Don’t answer; let what comes in your body do the answering.
Don’t go into anything.
Greet each concern that comes. Put each aside for a while, next to you.
Except for that, are you fine?
2. Felt sense
Pick one problem to focus on.
Don’t go into the problem.
What do you sense in your body when you recall the whole of that problem?
Sense all of that, the sense of the whole thing, the murky discomfort or the unclear body-sense of it.
3. Get a handle
What is the quality of the felt sense?
What one word, phrase, or image comes out of this felt sense?
What quality-word would fit it better?
4. Resonate
Go back and forth between word (or image) and the felt sense.
Is that right?
If they match, have the sensation of matching several times.
If the felt sense changes, follow it with your attention.
When you get a perfect match, the words (images) being just right for this feeling, let yourself feel that for a minute.
5. Ask
“What is it about the whole problem, that makes me so—?”

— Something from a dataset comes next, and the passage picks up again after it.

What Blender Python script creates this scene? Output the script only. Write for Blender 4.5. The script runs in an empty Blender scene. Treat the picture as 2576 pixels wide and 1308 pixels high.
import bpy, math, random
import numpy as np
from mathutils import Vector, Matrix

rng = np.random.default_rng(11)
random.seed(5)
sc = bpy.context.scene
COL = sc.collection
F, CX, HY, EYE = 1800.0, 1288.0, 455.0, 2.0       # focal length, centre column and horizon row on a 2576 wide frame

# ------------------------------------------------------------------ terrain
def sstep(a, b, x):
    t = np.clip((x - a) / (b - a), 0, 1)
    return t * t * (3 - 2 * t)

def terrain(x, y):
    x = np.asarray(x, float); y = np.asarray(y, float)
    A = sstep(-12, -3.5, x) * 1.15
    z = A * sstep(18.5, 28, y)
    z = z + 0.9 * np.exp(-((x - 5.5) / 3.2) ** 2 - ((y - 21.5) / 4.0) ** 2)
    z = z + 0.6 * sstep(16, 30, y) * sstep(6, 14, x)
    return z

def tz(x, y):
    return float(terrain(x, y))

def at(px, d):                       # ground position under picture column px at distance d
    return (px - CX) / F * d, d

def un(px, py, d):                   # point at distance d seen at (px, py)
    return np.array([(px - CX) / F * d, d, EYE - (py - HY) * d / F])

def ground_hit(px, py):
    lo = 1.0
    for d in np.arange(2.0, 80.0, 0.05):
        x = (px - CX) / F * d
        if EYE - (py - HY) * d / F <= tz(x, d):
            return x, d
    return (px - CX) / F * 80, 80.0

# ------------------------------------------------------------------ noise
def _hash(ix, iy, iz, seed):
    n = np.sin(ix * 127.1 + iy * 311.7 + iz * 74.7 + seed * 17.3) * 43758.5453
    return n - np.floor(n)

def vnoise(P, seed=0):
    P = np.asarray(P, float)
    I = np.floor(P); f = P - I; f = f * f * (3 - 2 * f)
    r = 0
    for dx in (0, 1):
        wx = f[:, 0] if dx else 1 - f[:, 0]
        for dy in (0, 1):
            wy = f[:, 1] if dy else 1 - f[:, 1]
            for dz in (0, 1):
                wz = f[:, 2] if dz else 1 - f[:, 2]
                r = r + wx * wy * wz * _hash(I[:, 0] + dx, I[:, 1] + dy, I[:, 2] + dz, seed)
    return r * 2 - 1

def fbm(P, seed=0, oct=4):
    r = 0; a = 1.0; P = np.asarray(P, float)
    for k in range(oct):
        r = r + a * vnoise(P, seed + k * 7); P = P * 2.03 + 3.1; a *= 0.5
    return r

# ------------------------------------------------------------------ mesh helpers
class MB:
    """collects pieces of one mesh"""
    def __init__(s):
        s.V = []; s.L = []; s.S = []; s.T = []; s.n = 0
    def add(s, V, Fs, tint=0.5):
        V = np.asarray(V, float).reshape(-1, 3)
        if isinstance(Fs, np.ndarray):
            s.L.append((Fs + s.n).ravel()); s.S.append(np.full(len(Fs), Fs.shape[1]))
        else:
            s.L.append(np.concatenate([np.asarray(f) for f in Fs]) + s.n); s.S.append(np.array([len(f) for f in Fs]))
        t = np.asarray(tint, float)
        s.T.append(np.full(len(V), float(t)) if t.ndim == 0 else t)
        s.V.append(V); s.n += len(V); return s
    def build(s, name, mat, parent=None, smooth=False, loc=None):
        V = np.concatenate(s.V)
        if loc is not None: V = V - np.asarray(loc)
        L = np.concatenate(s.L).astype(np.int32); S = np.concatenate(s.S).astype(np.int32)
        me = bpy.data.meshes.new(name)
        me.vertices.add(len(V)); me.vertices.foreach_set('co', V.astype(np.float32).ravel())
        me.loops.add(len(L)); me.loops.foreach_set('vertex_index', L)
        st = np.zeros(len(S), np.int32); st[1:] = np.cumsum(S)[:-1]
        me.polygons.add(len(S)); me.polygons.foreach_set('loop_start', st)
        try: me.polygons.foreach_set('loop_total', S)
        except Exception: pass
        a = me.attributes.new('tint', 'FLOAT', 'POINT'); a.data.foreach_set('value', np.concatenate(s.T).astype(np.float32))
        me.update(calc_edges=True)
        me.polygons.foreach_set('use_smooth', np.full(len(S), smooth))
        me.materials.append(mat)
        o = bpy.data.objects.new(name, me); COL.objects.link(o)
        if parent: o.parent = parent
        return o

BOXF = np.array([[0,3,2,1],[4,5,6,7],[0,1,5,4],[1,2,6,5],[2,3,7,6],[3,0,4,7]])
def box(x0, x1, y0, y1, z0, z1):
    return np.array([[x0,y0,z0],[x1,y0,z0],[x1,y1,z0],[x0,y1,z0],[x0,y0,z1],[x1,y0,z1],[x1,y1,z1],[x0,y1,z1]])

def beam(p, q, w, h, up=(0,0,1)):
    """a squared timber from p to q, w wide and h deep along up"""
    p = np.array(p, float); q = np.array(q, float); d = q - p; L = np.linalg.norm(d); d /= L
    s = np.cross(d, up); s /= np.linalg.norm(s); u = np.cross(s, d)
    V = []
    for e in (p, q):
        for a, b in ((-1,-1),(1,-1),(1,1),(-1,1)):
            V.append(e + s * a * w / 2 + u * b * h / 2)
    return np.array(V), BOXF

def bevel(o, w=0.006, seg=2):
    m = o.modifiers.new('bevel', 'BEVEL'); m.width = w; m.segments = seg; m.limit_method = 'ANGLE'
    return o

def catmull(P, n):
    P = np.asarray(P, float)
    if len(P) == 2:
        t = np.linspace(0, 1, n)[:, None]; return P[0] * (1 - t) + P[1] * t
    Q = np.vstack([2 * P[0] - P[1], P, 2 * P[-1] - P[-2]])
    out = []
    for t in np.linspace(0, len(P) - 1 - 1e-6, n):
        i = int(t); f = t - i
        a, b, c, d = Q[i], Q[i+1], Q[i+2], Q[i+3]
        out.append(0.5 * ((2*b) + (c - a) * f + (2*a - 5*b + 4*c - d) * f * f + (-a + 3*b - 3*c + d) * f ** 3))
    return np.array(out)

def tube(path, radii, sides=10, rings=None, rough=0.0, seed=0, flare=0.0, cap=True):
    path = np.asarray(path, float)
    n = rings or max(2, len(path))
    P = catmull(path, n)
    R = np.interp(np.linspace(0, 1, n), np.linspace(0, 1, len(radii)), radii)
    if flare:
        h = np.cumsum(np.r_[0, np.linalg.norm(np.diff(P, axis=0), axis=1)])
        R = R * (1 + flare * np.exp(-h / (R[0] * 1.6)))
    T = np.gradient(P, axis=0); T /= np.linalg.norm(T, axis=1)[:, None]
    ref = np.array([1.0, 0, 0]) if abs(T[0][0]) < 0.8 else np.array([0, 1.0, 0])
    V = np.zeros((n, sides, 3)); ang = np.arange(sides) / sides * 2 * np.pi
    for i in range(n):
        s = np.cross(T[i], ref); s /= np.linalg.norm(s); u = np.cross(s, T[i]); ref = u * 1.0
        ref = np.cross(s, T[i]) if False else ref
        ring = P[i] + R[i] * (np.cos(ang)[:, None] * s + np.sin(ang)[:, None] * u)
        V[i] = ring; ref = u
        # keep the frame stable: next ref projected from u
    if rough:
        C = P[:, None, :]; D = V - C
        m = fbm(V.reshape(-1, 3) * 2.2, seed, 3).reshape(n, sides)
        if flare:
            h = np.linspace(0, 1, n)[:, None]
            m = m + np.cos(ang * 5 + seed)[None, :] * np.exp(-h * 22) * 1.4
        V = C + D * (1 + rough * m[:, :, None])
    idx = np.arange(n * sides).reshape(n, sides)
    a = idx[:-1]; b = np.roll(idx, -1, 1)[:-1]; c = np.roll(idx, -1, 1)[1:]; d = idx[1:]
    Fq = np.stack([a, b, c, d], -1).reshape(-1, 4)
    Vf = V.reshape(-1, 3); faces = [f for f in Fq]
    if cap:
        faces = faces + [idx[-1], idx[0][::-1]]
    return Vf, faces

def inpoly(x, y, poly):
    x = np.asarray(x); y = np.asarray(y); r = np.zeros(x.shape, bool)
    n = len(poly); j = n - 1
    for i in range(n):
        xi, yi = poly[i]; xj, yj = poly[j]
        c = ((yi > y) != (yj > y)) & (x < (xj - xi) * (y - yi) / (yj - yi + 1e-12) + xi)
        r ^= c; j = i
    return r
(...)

When stuck, ask questions:
What is the worst of this feeling?
What’s really so bad about this?
What does it need?
What should happen?
Don’t answer; wait for the feeling to stir and give you an answer.
What would it feel like if it was all OK?
Let the body answer:
What is in the way of that?
6. Receive
Welcome what came. Be glad it spoke.
It is only one step on this problem, not the last.
Now that you know where it is, you can leave it and come back to it later.
Protect it from critical voices that interrupt.
Does your body want another round of focusing, or is this a good stopping place?